Everything from the first line of the data through the line with "cam_d.dof.aperture_fstop = 5.2" is to be echoed exactly, minus the pictures.

[BEGIN]

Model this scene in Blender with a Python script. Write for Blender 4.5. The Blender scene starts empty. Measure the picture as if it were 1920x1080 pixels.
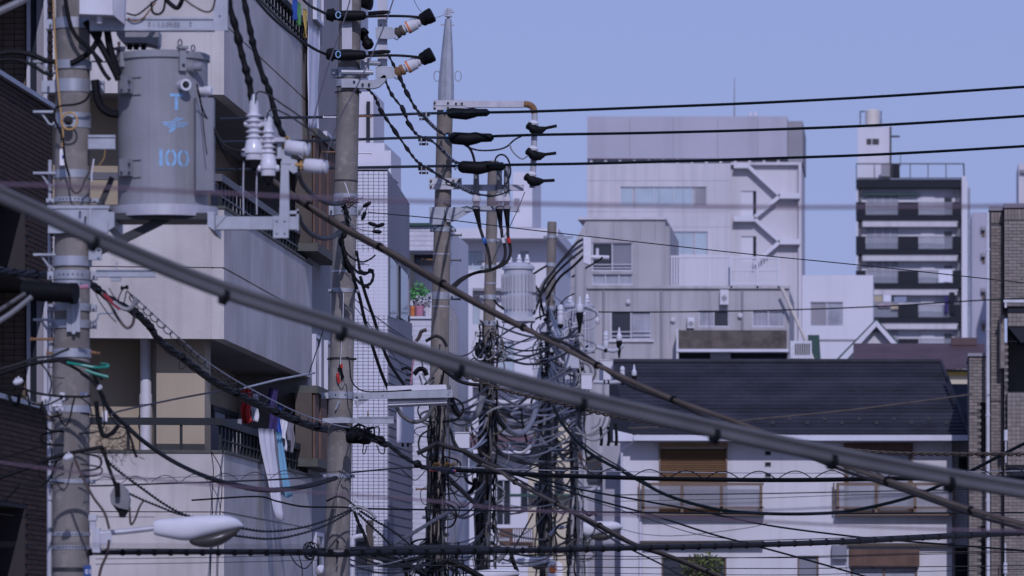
import bpy, math, random
from mathutils import Vector, Matrix

# ------------------------------------------------------------------ camera, sky, sun, exposure
R = math.radians
F, HY, CZ = 9600.0, 1190.0, 4.5          # focal length in photo pixels, horizon row, eye height
sc = bpy.context.scene
cam_d = bpy.data.cameras.new('camera')
cam = bpy.data.objects.new('camera', cam_d)
sc.collection.objects.link(cam)
sc.camera = cam
cam.location = (0, 0, CZ)
cam.rotation_euler = (R(90), 0, 0)
cam_d.sensor_width = 36.0
cam_d.lens = 180.0
cam_d.shift_y = (HY - 540) / 1920
cam_d.clip_start = 0.5
cam_d.clip_end = 6000
cam_d.dof.use_dof = True
cam_d.dof.focus_distance = 62
cam_d.dof.aperture_fstop = 5.2

SUN_EL, SUN_AZ = R(35), R(6)            # sun behind the camera and to its right
world = bpy.data.worlds.new('World')
sc.world = world
world.use_nodes = True
wn = world.node_tree.nodes
wl = world.node_tree.links
bg = wn['Background']
sky = wn.new('ShaderNodeTexSky')
sky.sky_type = 'NISHITA'
sky.sun_disc = False
sky.sun_elevation = SUN_EL
sky.sun_rotation = math.pi - SUN_AZ
sky.altitude = 0
sky.air_density = 1.6
sky.dust_density = 0.3
sky.ozone_density = 3.0
skm = wn.new('ShaderNodeMix')
skm.data_type = 'RGBA'
skm.inputs[0].default_value = 0.82
skm.inputs[7].default_value = (2.9, 3.7, 6.25, 1)      # even, thinly veiled winter sky
wl.new(sky.outputs[0], skm.inputs[6])
wl.new(skm.outputs[2], bg.inputs[0])
bg.inputs[1].default_value = 0.10
sun_d = bpy.data.lights.new('sun', 'SUN')
sun_d.energy = 2.4
sun_d.angle = R(0.5)
sun_d.color = (1.0, 0.965, 0.92)
sun = bpy.data.objects.new('sun', sun_d)
sc.collection.objects.link(sun)
sd = Vector((math.sin(SUN_AZ) * math.cos(SUN_EL), -math.cos(SUN_AZ) * math.cos(SUN_EL), math.sin(SUN_EL)))
sun.rotation_euler = sd.to_track_quat('Z', 'Y').to_euler()
sun.location = (30, -30, 60)
vs = sc.view_settings
vs.view_transform = 'Standard'
vs.look = 'None'
vs.exposure = -0.25
vs.gamma = 1.0
vs.use_curve_mapping = False
vs.use_white_balance = True
vs.white_balance_temperature = 5600
vs.white_balance_tint = 28

# ------------------------------------------------------------------ helpers
rnd = random.Random(11)
COL = sc.collection
SKEW = 0.077                             # the houses stand along the street, which bears right
Z = Vector((0, 0, 1))
V = Vector


def P(px, py, Y):
    return V(((px - 960) / F * Y, Y, CZ + (HY - py) / F * Y))


def mpp(Y):
    return Y / F


def hit(px, py, p0, n):
    """the point of the plane (p0, n) seen at photo pixel px, py"""
    d = V(((px - 960) / F, 1.0, (HY - py) / F))
    o = V((0, 0, CZ))
    t = (V(p0) - o).dot(n) / d.dot(n)
    return o + d * t


def crom(pts, step=6):
    """smooth curve through the points"""
    pts = [V(p) for p in pts]
    if len(pts) < 3:
        return [pts[0].lerp(pts[1], i / step) for i in range(step + 1)]
    out = []
    q = [pts[0] * 2 - pts[1]] + pts + [pts[-1] * 2 - pts[-2]]
    for i in range(1, len(q) - 2):
        a, b, c, d = q[i - 1:i + 3]
        for k in range(step):
            t = k / step
            out.append(0.5 * ((2 * b) + (c - a) * t + (2 * a - 5 * b + 4 * c - d) * t * t + (3 * b - a - 3 * c + d) * t ** 3))
    out.append(pts[-1])
    return out


class MB:
    def __init__(s):
        s.v, s.f, s.s = [], [], []

    def add(s, vs_, fs, sm=False):
        o = len(s.v)
        s.v += [V(x) for x in vs_]
        s.f += [tuple(i + o for i in f) for f in fs]
        s.s += [sm] * len(fs)
        return s

    def obox(s, o, ex, ey, ez):
        o = V(o); ex = V(ex); ey = V(ey); ez = V(ez)
        v = [o, o + ex, o + ex + ey, o + ey]
        v += [p + ez for p in v]
        f = [(3, 2, 1, 0), (4, 5, 6, 7), (0, 1, 5, 4), (1, 2, 6, 5), (2, 3, 7, 6), (3, 0, 4, 7)]
        if ex.cross(ey).dot(ez) < 0:
            f = [tuple(reversed(q)) for q in f]
        return s.add(v, f)

    def box(s, a, b):
        a = V(a); b = V(b); d = b - a
        return s.obox(a, (d.x, 0, 0), (0, d.y, 0), (0, 0, d.z))

    def pbox(s, x0, y0, x1, y1, Y, d):
        a = P(x0, y1, Y); b = P(x1, y0, Y)
        return s.obox((a.x, Y, a.z), (b.x - a.x, 0, 0), (SKEW * d if d > .6 else 0, d, 0), (0, 0, b.z - a.z))

    def prism(s, pts, dv):
        pts = [V(p) for p in pts]; dv = V(dv); n = len(pts)
        nn = V((0, 0, 0))
        for i in range(n):
            nn += (pts[i] - pts[0]).cross(pts[(i + 1) % n] - pts[0])
        if nn.dot(dv) > 0:
            pts.reverse()
        v = pts + [p + dv for p in pts]
        f = [tuple(range(n)), tuple(range(2 * n - 1, n - 1, -1))]
        f += [(i, i + n, (i + 1) % n + n, (i + 1) % n) for i in range(n)]
        return s.add(v, f)

    def ppoly(s, pp, Y, d):
        return s.prism([P(x, y, Y) for x, y in pp], (SKEW * d if d > .6 else 0, d, 0))

    def tube(s, pts, r, n=7, caps=True):
        pts = [V(p) for p in pts]
        m = len(pts)
        rr = r if isinstance(r, (list, tuple)) else [r] * m
        o = len(s.v)
        up = None
        for i, p in enumerate(pts):
            t = (pts[min(i + 1, m - 1)] - pts[max(i - 1, 0)])
            if t.length < 1e-9:
                t = V((0, 0, 1))
            t.normalize()
            if up is None:
                up = V((0, 0, 1)) if abs(t.z) < 0.9 else V((0, 1, 0))
            a = up - t * up.dot(t)
            if a.length < 1e-4:
                a = t.orthogonal()
            a.normalize(); up = a
            b = t.cross(a)
            for k in range(n):
                w = 2 * math.pi * k / n
                s.v.append(p + (a * math.cos(w) + b * math.sin(w)) * rr[i])
        for i in range(m - 1):
            for k in range(n):
                k2 = (k + 1) % n
                s.f.append((o + i * n + k, o + i * n + k2, o + (i + 1) * n + k2, o + (i + 1) * n + k))
                s.s.append(True)
        if caps:
            s.f.append(tuple(o + k for k in reversed(range(n)))); s.s.append(False)
            s.f.append(tuple(o + (m - 1) * n + k for k in range(n))); s.s.append(False)
        return s

    def cyl(s, a, b, r0, r1=None, n=14):
        return s.tube([a, b], [r0, r0 if r1 is None else r1], n)

    def lathe(s, base, axis, prof, n=20):
        base = V(base); axis = V(axis).normalized()
        a = axis.orthogonal().normalized(); b = axis.cross(a)
        o = len(s.v); m = len(prof)
        for t, r in prof:
            for k in range(n):
                w = 2 * math.pi * k / n
                s.v.append(base + axis * t + (a * math.cos(w) + b * math.sin(w)) * max(r, 1e-5))
        for i in range(m - 1):
            sm = abs(prof[i + 1][0] - prof[i][0]) > 1e-6
            for k in range(n):
                k2 = (k + 1) % n
                s.f.append((o + i * n + k, o + i * n + k2, o + (i + 1) * n + k2, o + (i + 1) * n + k)); s.s.append(sm)
        s.f.append(tuple(o + k for k in reversed(range(n)))); s.s.append(False)
        s.f.append(tuple(o + (m - 1) * n + k for k in range(n))); s.s.append(False)
        return s

    def build(s, name, m, parent=None, label=None, cat=None, group=None, kind=None, sharp=35):
        me = bpy.data.meshes.new(name)
        if parent is not None:
            off = rootloc(parent)
        else:
            off = V((0, 0, 0))
            if s.v:
                off = V((sum(p.x for p in s.v) / len(s.v), sum(p.y for p in s.v) / len(s.v), min(p.z for p in s.v)))
        me.from_pydata([tuple(p - off) for p in s.v], [], s.f)
        me.polygons.foreach_set('use_smooth', s.s)
        if any(s.s):
            me.set_sharp_from_angle(angle=R(sharp))
        me.materials.append(M[m] if isinstance(m, str) else m)
        o = bpy.data.objects.new(name, me)
        COL.objects.link(o)
        if parent is not None:
            o.parent = parent
        else:
            o.location = off
        tag(o, label, cat, group, kind)
        return o


def rootloc(o):
    while o.parent is not None:
        o = o.parent
    return o.location.copy()


def tag(o, label=None, cat=None, group=None, kind=None):
    if label: o['label'] = label
    if cat: o['category'] = cat
    if group: o['group'] = group
    if kind: o['kind'] = kind
    return o


def thing(name, loc, label, cat, group=None):
    o = bpy.data.objects.new(name, None)
    o.empty_display_size = 0.2
    o.location = loc
    COL.objects.link(o)
    return tag(o, label, cat, group)


# ------------------------------------------------------------------ materials
M = {}


def mat(name, col, rough=0.7, metal=0.0, var=0.12, scale=3.0, streak=0.0, streak_scale=6.0, bump=0.0, bump_scale=40.0,
        spots=0.0, rand=0.0, trans=0.0, spec=0.5, dirt=None):
    m = bpy.data.materials.new(name)
    m.use_nodes = True
    nt = m.node_tree; nd = nt.nodes; ln = nt.links
    b = nd['Principled BSDF']
    b.inputs['Roughness'].default_value = rough
    b.inputs['Metallic'].default_value = metal
    b.inputs['Specular IOR Level'].default_value = spec
    tc = nd.new('ShaderNodeTexCoord')
    c0 = nd.new('ShaderNodeRGB'); c0.outputs[0].default_value = (*col, 1)
    cur = c0.outputs[0]

    def mix(fac, other, mode='MIX'):
        nonlocal cur
        x = nd.new('ShaderNodeMix'); x.data_type = 'RGBA'; x.blend_type = mode
        ln.new(cur, x.inputs[6])
        if isinstance(other, tuple):
            x.inputs[7].default_value = (*other, 1)
        else:
            ln.new(other, x.inputs[7])
        if isinstance(fac, float):
            x.inputs[0].default_value = fac
        else:
            ln.new(fac, x.inputs[0])
        cur = x.outputs[2]

    def nz(sc_, vec=None, detail=4.0):
        n = nd.new('ShaderNodeTexNoise'); n.inputs['Scale'].default_value = sc_; n.inputs['Detail'].default_value = detail
        ln.new(vec if vec is not None else tc.outputs['Object'], n.inputs['Vector'])
        return n.outputs['Fac']

    def ramp(fac, lo, hi, mx):
        r = nd.new('ShaderNodeMapRange'); r.inputs[1].default_value = lo; r.inputs[2].default_value = hi
        r.inputs[3].default_value = 0; r.inputs[4].default_value = mx
        ln.new(fac, r.inputs[0]); return r.outputs[0]
    dk = dirt or tuple(c * 0.45 for c in col)
    if var:
        mix(ramp(nz(scale), 0.35, 0.7, min(1.0, var * 2.2)), dk)
    if streak:
        mp = nd.new('ShaderNodeMapping'); mp.inputs['Scale'].default_value = (1, 1, 0.06)
        ln.new(tc.outputs['Object'], mp.inputs[0])
        mix(ramp(nz(streak_scale, mp.outputs[0], 5.0), 0.48, 0.75, streak), dk)
    if spots:
        mix(ramp(nz(scale * 7, None, 6.0), 0.55, 0.72, spots), tuple(min(1, c * 1.7) for c in col))
    if rand:
        oi = nd.new('ShaderNodeObjectInfo')
        r = nd.new('ShaderNodeMapRange'); r.inputs[3].default_value = 1 - rand; r.inputs[4].default_value = 1 + rand
        ln.new(oi.outputs['Random'], r.inputs[0])
        h = nd.new('ShaderNodeHueSaturation'); ln.new(cur, h.inputs['Color']); ln.new(r.outputs[0], h.inputs['Value'])
        cur = h.outputs[0]
    ln.new(cur, b.inputs['Base Color'])
    if bump:
        bp = nd.new('ShaderNodeBump'); bp.inputs['Strength'].default_value = bump; bp.inputs['Distance'].default_value = 0.01
        ln.new(nz(bump_scale), bp.inputs['Height']); ln.new(bp.outputs[0], b.inputs['Normal'])
    if trans:
        t = nd.new('ShaderNodeBsdfTransparent'); ms = nd.new('ShaderNodeMixShader')
        ms.inputs[0].default_value = trans
        ln.new(b.outputs[0], ms.inputs[1]); ln.new(t.outputs[0], ms.inputs[2])
        ln.new(ms.outputs[0], nd['Material Output'].inputs[0])
    M[name] = m
    return m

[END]

### Written answer
Model this scene in Blender with a Python script. Write for Blender 4.5. The Blender scene starts empty. Measure the picture as if it were 1920x1080 pixels.
import bpy, math, random
from mathutils import Vector, Matrix

# ------------------------------------------------------------------ camera, sky, sun, exposure
R = math.radians
F, HY, CZ = 9600.0, 1190.0, 4.5          # focal length in photo pixels, horizon row, eye height
sc = bpy.context.scene
cam_d = bpy.data.cameras.new('camera')
cam = bpy.data.objects.new('camera', cam_d)
sc.collection.objects.link(cam)
sc.camera = cam
cam.location = (0, 0, CZ)
cam.rotation_euler = (R(90), 0, 0)
cam_d.sensor_width = 36.0
cam_d.lens = 180.0
cam_d.shift_y = (HY - 540) / 1920
cam_d.clip_start = 0.5
cam_d.clip_end = 6000
cam_d.dof.use_dof = True
cam_d.dof.focus_distance = 62
cam_d.dof.aperture_fstop = 5.2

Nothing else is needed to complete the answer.